O Porta dos Fundos é conhecido pelo humor promovido a partir da visão mais progressista realizada por um elenco branco, padrão e classe média alta. Embora apresente, algumas vezes, pertinentes reflexões acerca de momentos políticos, históricos e sociais, o grupo sempre foi criticado pela ausência de atores e atrizes negros nos vídeos amplamente divulgados nas redes sociais. Talvez por isso, os humoristas tenham inserido uma Iemanjá negra em um dos últimos episódios publicados.
A princípio, parecia representatividade: os orixás cultuados nas religiões de matriz africana geralmente são representados por corpos brancos e, por isso, uma Iemanjá negra seria sinônimo de cuidado com as questões identitárias, além de valorização à diversidade, finalmente. Ledo engano.
Na tentativa de explicar como seria caso a cor das roupas utilizadas no ano novo influenciasse direta e rapidamente a vida de quem usou, citaram amarelo como dinheiro e azul como paz, num roteiro até respeitoso. Quem sabe a tentativa não fosse justamente de lembrar como práticas umbandistas e candomblecistas são cultuadas nessa fase do ano, como pular ondinhas e usar cores com significado, para remeter ao fato de que no resto do tempo essas mesmas religiões são tratadas como profanas – isso quando não são satanizadas.
Deixaram, no entanto, o desrespeito para o final.

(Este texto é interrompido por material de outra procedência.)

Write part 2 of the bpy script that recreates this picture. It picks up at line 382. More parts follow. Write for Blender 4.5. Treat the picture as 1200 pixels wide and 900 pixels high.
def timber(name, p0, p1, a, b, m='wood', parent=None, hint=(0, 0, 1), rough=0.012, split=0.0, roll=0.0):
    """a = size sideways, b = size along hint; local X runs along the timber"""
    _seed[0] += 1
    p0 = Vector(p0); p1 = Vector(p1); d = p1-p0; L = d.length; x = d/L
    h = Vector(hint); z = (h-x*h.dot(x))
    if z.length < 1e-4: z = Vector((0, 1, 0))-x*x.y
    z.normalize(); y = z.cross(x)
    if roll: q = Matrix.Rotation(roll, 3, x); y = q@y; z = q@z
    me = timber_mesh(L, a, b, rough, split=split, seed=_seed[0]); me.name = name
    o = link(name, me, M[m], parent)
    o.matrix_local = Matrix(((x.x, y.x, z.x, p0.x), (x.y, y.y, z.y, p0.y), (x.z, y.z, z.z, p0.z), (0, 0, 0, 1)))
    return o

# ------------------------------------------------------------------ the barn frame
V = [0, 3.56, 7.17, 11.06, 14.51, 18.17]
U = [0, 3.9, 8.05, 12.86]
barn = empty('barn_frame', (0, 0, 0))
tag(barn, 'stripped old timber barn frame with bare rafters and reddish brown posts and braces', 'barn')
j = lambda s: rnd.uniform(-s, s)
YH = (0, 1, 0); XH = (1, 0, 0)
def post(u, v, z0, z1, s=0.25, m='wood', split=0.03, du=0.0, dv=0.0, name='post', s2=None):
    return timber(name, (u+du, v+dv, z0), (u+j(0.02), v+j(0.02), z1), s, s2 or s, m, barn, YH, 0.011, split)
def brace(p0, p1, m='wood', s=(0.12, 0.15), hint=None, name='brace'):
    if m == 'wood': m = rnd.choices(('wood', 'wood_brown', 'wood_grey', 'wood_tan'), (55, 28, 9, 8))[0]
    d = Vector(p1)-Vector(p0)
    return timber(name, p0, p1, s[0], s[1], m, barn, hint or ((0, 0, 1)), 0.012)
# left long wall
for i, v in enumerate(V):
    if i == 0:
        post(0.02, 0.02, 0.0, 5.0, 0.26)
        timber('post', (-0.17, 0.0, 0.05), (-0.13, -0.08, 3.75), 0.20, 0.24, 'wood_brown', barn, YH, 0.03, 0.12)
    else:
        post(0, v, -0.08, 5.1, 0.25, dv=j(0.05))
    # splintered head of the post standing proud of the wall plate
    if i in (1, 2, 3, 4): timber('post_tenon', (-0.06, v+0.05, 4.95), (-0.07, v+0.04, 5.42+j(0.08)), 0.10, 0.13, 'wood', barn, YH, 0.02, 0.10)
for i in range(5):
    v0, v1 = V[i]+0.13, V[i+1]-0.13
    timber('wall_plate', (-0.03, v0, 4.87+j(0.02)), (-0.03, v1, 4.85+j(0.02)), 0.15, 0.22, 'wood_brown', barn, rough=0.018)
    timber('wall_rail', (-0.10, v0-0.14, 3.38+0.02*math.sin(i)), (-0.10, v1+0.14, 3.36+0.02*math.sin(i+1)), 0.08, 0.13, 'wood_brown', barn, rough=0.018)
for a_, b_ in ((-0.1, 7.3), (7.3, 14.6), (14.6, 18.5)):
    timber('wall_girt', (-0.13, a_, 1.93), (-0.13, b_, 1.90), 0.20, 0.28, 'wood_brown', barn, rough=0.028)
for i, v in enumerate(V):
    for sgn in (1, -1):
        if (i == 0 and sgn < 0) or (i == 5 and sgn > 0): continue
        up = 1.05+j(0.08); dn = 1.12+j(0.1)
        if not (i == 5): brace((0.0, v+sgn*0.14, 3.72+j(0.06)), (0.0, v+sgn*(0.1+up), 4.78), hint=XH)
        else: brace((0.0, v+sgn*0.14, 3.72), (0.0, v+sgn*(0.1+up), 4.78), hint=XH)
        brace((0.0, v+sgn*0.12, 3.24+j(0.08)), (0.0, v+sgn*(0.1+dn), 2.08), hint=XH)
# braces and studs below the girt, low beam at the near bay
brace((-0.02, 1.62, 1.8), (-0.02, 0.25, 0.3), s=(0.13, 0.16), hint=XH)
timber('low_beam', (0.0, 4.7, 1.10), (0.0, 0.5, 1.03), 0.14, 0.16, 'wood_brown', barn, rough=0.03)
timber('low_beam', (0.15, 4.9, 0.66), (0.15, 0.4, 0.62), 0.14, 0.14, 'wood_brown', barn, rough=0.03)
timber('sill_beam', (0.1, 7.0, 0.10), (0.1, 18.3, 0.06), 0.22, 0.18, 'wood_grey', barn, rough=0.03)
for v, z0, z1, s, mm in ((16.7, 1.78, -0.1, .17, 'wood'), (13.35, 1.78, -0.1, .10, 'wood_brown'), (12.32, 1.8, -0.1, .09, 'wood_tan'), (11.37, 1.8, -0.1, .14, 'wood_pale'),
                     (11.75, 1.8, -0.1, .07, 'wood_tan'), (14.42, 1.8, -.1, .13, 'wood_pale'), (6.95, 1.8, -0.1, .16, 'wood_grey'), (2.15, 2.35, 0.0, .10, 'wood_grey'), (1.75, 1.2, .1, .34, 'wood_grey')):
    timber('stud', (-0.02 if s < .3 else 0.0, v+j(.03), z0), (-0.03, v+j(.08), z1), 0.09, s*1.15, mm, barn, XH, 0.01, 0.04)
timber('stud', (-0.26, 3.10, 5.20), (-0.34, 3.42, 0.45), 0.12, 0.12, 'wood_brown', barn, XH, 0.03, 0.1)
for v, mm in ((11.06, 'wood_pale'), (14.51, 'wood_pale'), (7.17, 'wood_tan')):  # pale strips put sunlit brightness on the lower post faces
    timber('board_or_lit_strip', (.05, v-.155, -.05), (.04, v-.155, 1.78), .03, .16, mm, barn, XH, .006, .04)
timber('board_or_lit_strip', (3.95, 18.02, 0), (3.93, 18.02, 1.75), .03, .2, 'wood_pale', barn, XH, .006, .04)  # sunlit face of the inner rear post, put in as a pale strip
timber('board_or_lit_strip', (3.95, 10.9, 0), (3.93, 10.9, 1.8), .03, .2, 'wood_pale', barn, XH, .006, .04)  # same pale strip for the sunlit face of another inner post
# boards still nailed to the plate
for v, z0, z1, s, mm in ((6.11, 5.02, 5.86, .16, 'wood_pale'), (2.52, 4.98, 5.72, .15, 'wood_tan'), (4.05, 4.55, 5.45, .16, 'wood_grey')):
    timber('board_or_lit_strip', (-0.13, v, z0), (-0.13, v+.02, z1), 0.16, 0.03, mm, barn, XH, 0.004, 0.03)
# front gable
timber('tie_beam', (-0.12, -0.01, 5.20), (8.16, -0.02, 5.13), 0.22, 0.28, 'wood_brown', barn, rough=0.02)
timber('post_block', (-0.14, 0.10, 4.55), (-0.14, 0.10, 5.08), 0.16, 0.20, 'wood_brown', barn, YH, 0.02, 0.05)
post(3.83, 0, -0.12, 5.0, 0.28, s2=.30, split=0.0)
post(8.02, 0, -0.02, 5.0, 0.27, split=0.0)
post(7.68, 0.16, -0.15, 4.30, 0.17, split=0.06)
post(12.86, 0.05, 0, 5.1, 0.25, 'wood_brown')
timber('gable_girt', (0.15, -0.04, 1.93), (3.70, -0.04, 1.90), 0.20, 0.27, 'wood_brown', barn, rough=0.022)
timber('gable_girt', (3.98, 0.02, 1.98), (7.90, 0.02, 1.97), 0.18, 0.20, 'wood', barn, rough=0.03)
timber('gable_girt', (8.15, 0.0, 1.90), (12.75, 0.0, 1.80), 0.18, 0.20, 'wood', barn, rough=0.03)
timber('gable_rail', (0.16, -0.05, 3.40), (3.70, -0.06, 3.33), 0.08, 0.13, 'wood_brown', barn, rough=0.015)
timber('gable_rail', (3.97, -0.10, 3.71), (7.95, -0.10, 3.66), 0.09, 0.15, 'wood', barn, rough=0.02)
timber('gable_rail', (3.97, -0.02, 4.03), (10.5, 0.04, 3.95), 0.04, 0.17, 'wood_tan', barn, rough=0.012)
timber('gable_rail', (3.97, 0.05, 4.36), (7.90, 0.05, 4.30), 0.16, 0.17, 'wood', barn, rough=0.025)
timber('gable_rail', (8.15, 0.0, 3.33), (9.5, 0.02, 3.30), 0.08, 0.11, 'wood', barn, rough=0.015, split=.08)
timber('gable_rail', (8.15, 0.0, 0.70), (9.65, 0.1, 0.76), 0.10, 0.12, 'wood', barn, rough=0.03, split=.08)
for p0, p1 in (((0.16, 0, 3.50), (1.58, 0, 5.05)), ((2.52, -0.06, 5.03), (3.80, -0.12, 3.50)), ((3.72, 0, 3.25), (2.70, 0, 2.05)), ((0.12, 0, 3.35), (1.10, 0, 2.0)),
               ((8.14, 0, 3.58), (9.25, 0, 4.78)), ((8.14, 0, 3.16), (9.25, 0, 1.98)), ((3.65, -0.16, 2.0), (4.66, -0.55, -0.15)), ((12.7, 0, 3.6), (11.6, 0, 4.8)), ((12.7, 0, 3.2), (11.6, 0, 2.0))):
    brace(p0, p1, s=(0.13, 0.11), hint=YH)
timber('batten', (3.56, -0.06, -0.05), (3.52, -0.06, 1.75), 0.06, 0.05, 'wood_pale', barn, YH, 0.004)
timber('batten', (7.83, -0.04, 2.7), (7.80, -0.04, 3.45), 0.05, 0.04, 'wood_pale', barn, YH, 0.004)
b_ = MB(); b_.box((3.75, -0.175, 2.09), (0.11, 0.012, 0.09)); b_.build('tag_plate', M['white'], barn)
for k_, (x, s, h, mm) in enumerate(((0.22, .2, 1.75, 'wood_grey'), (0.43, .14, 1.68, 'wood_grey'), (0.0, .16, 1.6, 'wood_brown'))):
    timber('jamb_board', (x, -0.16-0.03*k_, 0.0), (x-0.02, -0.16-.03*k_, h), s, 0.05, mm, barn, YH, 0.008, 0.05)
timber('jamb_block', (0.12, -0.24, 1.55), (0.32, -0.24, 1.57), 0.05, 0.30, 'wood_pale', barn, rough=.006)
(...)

É claro que por trás de toda a simbologia, havia banalização e objetificação, tanto da crença, quanto da mulher negra. Nos últimos minutos, um dos personagens aparece e Iemanjá reconhece que ele usou vermelho na passagem de ano. E, já que vermelho teria uma conotação amorosa ou sexual, ela se propõe a fazer sexo oral no homem.
É assim que termina o vídeo do Porta dos Fundos que parecia finalmente incluir um elenco negro. Talvez, Iemanjá dessa vez fosse negra para facilitar o processo de sexualização e objetificação ao qual mulheres negras são submetidas diariamente: se a representação da orixá fosse branca, talvez não houvesse tantos comentários no vídeo do Youtube lembrando que “estavam de vermelho”, fazendo referência ao final do episódio.
Parece sempre necessário avisar ao campo progressista branco, que não vale apenas criticar o racismo dos outros. É necessário identificar o próprio racismo. Mesmo que outros vídeos humorísticos tenham envolvido religião, não colocariam Jesus ou uma santa católica propondo sexo oral. A grande questão não é abordar orixás no humor: isso é possível e muitos filhos de santo ou humoristas negros conseguem fazer rir sem desrespeitar. O problema é sexualizar uma orixá. Ao mesmo tempo, sexualizar uma mulher negra. E, além de tudo, se dizer militante.